=== What you should do ===
Reproduce word for word the lines from the beginning of the entries to the line with "PI = math.pi", both included, but none of the pictures.
>> Start
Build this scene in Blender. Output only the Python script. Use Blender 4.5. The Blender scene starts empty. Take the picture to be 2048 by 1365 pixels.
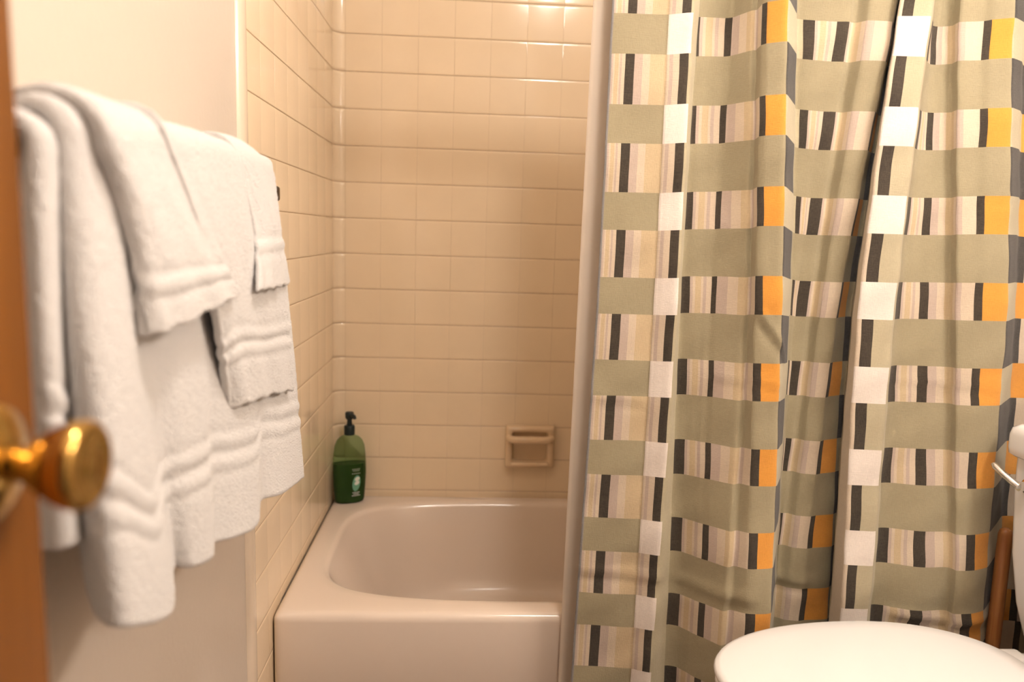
import bpy, bmesh, math, random
from mathutils import Vector, Matrix
random.seed(7)
SC = bpy.context.scene
COL = SC.collection
PI = math.pi

# ------------------------------------------------------------------ helpers
def link(o, parent=None):
    COL.objects.link(o)
    if parent is not None:
        o.parent = parent
    return o

def tag(o, label=None, cat=None, group=None, kind=None):
    if label: o['label'] = label
    if cat: o['category'] = cat
    if group: o['group'] = group
    if kind: o['kind'] = kind
    return o

def thing(name, label, cat, loc=(0, 0, 0), group=None):
    o = bpy.data.objects.new(name, None)
    o.empty_display_size = .05
    o.location = loc
    link(o)
    return tag(o, label, cat, group)

def mesh(name, verts, faces, mats, parent=None, mi=None, smooth=True, auto=None):
    """verts are world coordinates; they are made local to the parent's location"""
    off = Vector(parent_world(parent))
    me = bpy.data.meshes.new(name)
    me.from_pydata([(v[0] - off.x, v[1] - off.y, v[2] - off.z) for v in verts], [], faces)
    for m in (mats if isinstance(mats, (list, tuple)) else [mats]):
        me.materials.append(m)
    if mi:
        me.polygons.foreach_set('material_index', mi)
    me.polygons.foreach_set('use_smooth', [smooth] * len(me.polygons))
    me.update()
    bm = bmesh.new(); bm.from_mesh(me)
    bmesh.ops.recalc_face_normals(bm, faces=bm.faces)
    if auto is not None:
        for e in bm.edges:
            if len(e.link_faces) == 2 and e.calc_face_angle(0) > math.radians(auto):
                e.smooth = False
    bm.to_mesh(me); bm.free()
    return link(bpy.data.objects.new(name, me), parent)

def parent_world(p):
    v = Vector((0, 0, 0))
    while p is not None:
        v += p.location
        p = p.parent
    return v

class MB:
    """collects shapes for one mesh"""
    def __init__(s): s.v = []; s.f = []; s.mi = []
    def add(s, verts, faces, mi=0):
        b = len(s.v); s.v += [tuple(v) for v in verts]
        for f in faces:
            s.f.append(tuple(i + b for i in f)); s.mi.append(mi)
    def box(s, a, b, bevel=0.0, mi=0, seg=2):
        bm = bmesh.new()
        bmesh.ops.create_cube(bm, size=1)
        sx, sy, sz = (b[i] - a[i] for i in range(3))
        for v in bm.verts:
            v.co = Vector(((v.co.x + .5) * sx + a[0], (v.co.y + .5) * sy + a[1], (v.co.z + .5) * sz + a[2]))
        if bevel:
            bmesh.ops.bevel(bm, geom=list(bm.edges), offset=bevel, segments=seg, profile=.5, affect='EDGES')
        bm.verts.index_update()
        s.add([v.co[:] for v in bm.verts], [[v.index for v in f.verts] for f in bm.faces], mi)
        bm.free()
    def loft(s, rings, cap0=True, cap1=True, mi=0, closed=True):
        n = len(rings[0]); vs = [p for r in rings for p in r]; fs = []
        for i in range(len(rings) - 1):
            for j in range(n if closed else n - 1):
                k = (j + 1) % n
                fs.append((i * n + j, i * n + k, (i + 1) * n + k, (i + 1) * n + j))
        if cap0: fs.append(tuple(range(n))[::-1])
        if cap1: fs.append(tuple((len(rings) - 1) * n + j for j in range(n)))
        s.add(vs, fs, mi)
    def lathe(s, prof, origin, axis, n=40, mi=0):
        """prof: (radius, distance along axis)"""
        ax = Vector(axis).normalized()
        a = ax.orthogonal().normalized(); b = ax.cross(a)
        o = Vector(origin)
        s.loft([[(o + ax * h + (a * math.cos(2 * PI * k / n) + b * math.sin(2 * PI * k / n)) * max(r, 1e-5))[:]
                 for k in range(n)] for r, h in prof], mi=mi)
    def tube(s, pts, rad, n=16, mi=0):
        pts = [Vector(p) for p in pts]
        if not isinstance(rad, (list, tuple)): rad = [rad] * len(pts)
        rings = []; prev = None
        for i, p in enumerate(pts):
            t = (pts[min(i + 1, len(pts) - 1)] - pts[max(i - 1, 0)]).normalized()
            a = t.orthogonal().normalized() if prev is None else (prev - t * prev.dot(t)).normalized()
            prev = a; b = t.cross(a)
            rings.append([(p + (a * math.cos(2 * PI * k / n) + b * math.sin(2 * PI * k / n)) * rad[i])[:] for k in range(n)])
        s.loft(rings, mi=mi)
    def build(s, name, mats, parent=None, smooth=True, auto=None):
        return mesh(name, s.v, s.f, mats, parent, s.mi, smooth, auto)

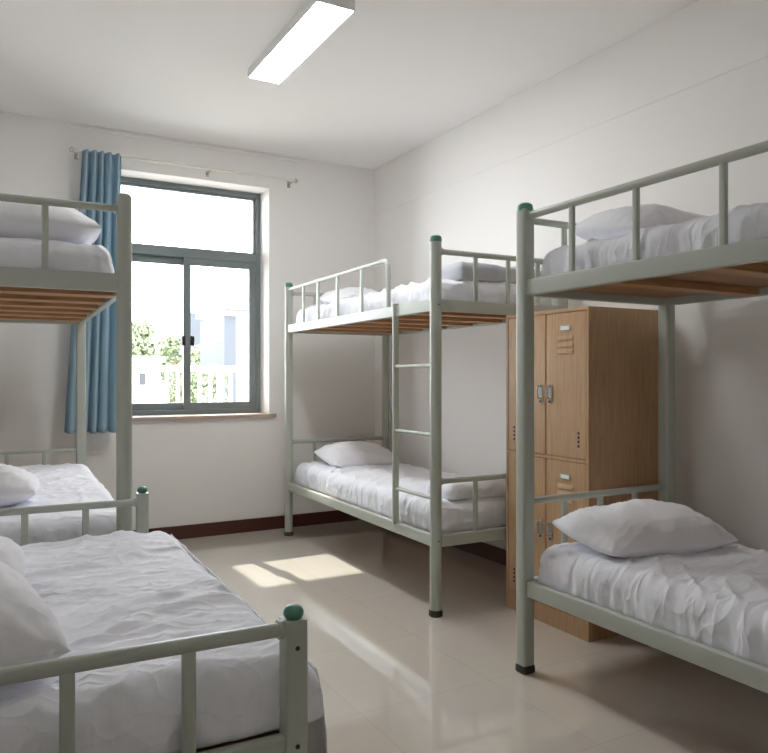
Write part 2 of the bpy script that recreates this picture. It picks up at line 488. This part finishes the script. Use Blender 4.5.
# ---- left bunk (at the window wall, left side)
lx_, ly_ = .469, 2.815
W3, L3 = .85, 1.89
LROT = math.radians(-2.0)
lb = thing('bunk_bed', 'grey-green bunk bed at the left edge, beside the blue curtain', 'bunk bed', (lx_, ly_, 0), LROT)
for (x, y) in ((0, 0), (0, L3), (-W3, 0), (-W3, L3)):
    post(lb, x, y, 1.795, 'round' if (x, y) == (0, 0) else 'square', 'grey')
lu = deck(lb, -W3, 0, 0, L3, 1.520, .066, pitch=.285, t=.028, sw=.10); ll = deck(lb, -W3, 0, 0, L3, .49, .06)
rail_end(lb, 0, -W3, 0, 1.760, 1.520, [-.265, -.53]); rail_end(lb, L3, -W3, 0, 1.70, 1.520, [-.2, -.4, -.6])
rail_end(lb, L3, -W3, 0, .705, .49, [-.20, -.395, -.59], .011)

# ---- low bed in the foreground (left)
fx_, fy_ = .477, 1.180
W4, L4 = .86, 1.535
FROT = math.radians(-1.4)
fb = thing('single_bed', 'low grey-green bed with green ball finials in the left foreground', 'bed', (fx_, fy_, 0), FROT)
POST = .040
for (x, y) in ((0, 0), (0, L4), (-W4, 0), (-W4, L4)):
    post(fb, x, y, .724, 'sharp', 'ball', [(0, -1, .678), (0, -1, .510)] if (x, y) == (0, 0) else ())
fl = deck(fb, -W4, 0, 0, L4, .525, .05, pitch=.28, t=.026)
rail_end(fb, 0, -W4, 0, .708, .525, [-.180, -.361, -.542, -.72], .0125)
rail_end(fb, L4, -W4, 0, .692, .525, [-.19, -.38, -.57], .0125)
POST = .054

# ------------------------------------------------------------------ bedding
def sheet_height(x, y, seed, amp, ang=0.35, freq=1.0):
    """long sharp folds, two families blended by a slow mask"""
    v = 0.0
    wx = x + .10 * noise.noise((x * 2.2, y * 2.2, seed + 9)); wy = y + .10 * noise.noise((x * 2.2, y * 2.2, seed + 17))
    for k, (a, f, st, am) in enumerate(((ang, 7, 1.6, 1.0), (ang + .8, 10, 2.3, .75), (ang - .5, 17, 3.6, .55), (ang + .3, 30, 5.5, .30))):
        ca, sa = math.cos(a), math.sin(a)
        u = (wx * ca + wy * sa) * st * freq; w = (-wx * sa + wy * ca) * f * freq
        r = 1 - abs(noise.noise((u, w, seed + 31 * k))) * 2.2
        r = max(r, 0) ** 3.2
        msk = .35 + .65 * max(0, min(1, .5 + 1.1 * noise.noise((x * 1.7, y * 1.7, seed * 2 + 5 * k))))
        v += r * am * msk
    return amp * v

def padded(sx, sy, sz, r, seed, amp=.008, ang=.35, ruche=.006, sag=0.0, res=.0105, hem=0.0, rise=0.0, freq=1.0):
    """rounded slab, origin at the middle of its bottom; wrinkled on top, ruched along the sides"""
    bm = B()
    nx, ny, nz = max(4, int(sx / res)), max(4, int(sy / res)), max(6, int(sz / res))
    hx, hy, hz = sx / 2, sy / 2, sz / 2
    cache = {}
    def V(i, j, k):
        key = (i, j, k)
        if key in cache: return cache[key]
        p = Vector((-hx + sx * i / nx, -hy + sy * j / ny, -hz + sz * k / nz))
        t_ = k / nz
        rz = min(r, hz * .98) if t_ > .5 else .020
        rr = r if t_ > .5 else .022 + (r - .022) * (t_ * 2) ** 1.0
        c = Vector((max(-hx + rr, min(hx - rr, p.x)), max(-hy + rr, min(hy - rr, p.y)), max(-hz + rz, min(hz - rz, p.z))))
        d = p - c
        d = Vector((d.x / rr, d.y / rr, d.z / rz))
        if d.length > 1e-6:
            d.normalize()
        q = c + Vector((d.x * rr, d.y * rr, d.z * rz))
        nrm = d
        tp = max(0, nrm.z)
        side = 1 - abs(nrm.z)
        z = q.z + hz
        off = Vector((0, 0, 0))
        if nrm.z > -0.2:
            edge = min(hx - abs(q.x), hy - abs(q.y))
            off.z += sheet_height(q.x, q.y, seed, amp, ang, freq) * (tp ** .6)
            off.z += .006 * noise.noise((q.x * 2, q.y * 2, seed)) * tp
            off.z -= sag * tp * math.exp(-max(edge, 0) / .06)
            off.z += rise * tp * max(0, (q.y + hy) / sy)
        if side > 0.05:
            s = (q.x + q.y * 1.3) if abs(nrm.x) > abs(nrm.y) else (q.x * 1.3 + q.y)
            g = noise.noise((s * 13 + 3 * noise.noise((s * 2, z * 4, seed)), z * 7, seed + 3)) * .9 + noise.noise((s * 30, z * 9, seed + 8)) * .5
            g2 = sheet_height(s * 1.2, z * 1.4 + s * .3, seed + 50, 1.0, .9) * .8
            o2 = ruche * (g + g2 - .3) * side
            off.x += nrm.x * o2; off.y += nrm.y * o2
            if hem:
                low = max(0, 1 - z / (sz * .8))
                off.x += nrm.x * hem * low; off.y += nrm.y * hem * low
        q = q + off
        q.z += hz
        if q.z < 0: q.z = 0
        v = bm.verts.new(q); cache[key] = v
        return v
    def quad(a, b_, c, d): bm.faces.new((V(*a), V(*b_), V(*c), V(*d)))
    for i in range(nx):
        for j in range(ny):
            quad((i, j, nz), (i + 1, j, nz), (i + 1, j + 1, nz), (i, j + 1, nz))
            quad((i, j, 0), (i, j + 1, 0), (i + 1, j + 1, 0), (i + 1, j, 0))
    for i in range(nx):
        for k in range(nz):
            quad((i, 0, k), (i + 1, 0, k), (i + 1, 0, k + 1), (i, 0, k + 1))
            quad((i, ny, k), (i, ny, k + 1), (i + 1, ny, k + 1), (i + 1, ny, k))
    for j in range(ny):
        for k in range(nz):
            quad((0, j, k), (0, j, k + 1), (0, j + 1, k + 1), (0, j + 1, k))
            quad((nx, j, k), (nx, j + 1, k), (nx, j + 1, k + 1), (nx, j, k + 1))
    return bm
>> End
=== Exercise result ===
Build this scene in Blender. Output only the Python script. Use Blender 4.5. The Blender scene starts empty. Take the picture to be 2048 by 1365 pixels.
import bpy, bmesh, math, random
from mathutils import Vector, Matrix
random.seed(7)
SC = bpy.context.scene
COL = SC.collection
PI = math.pi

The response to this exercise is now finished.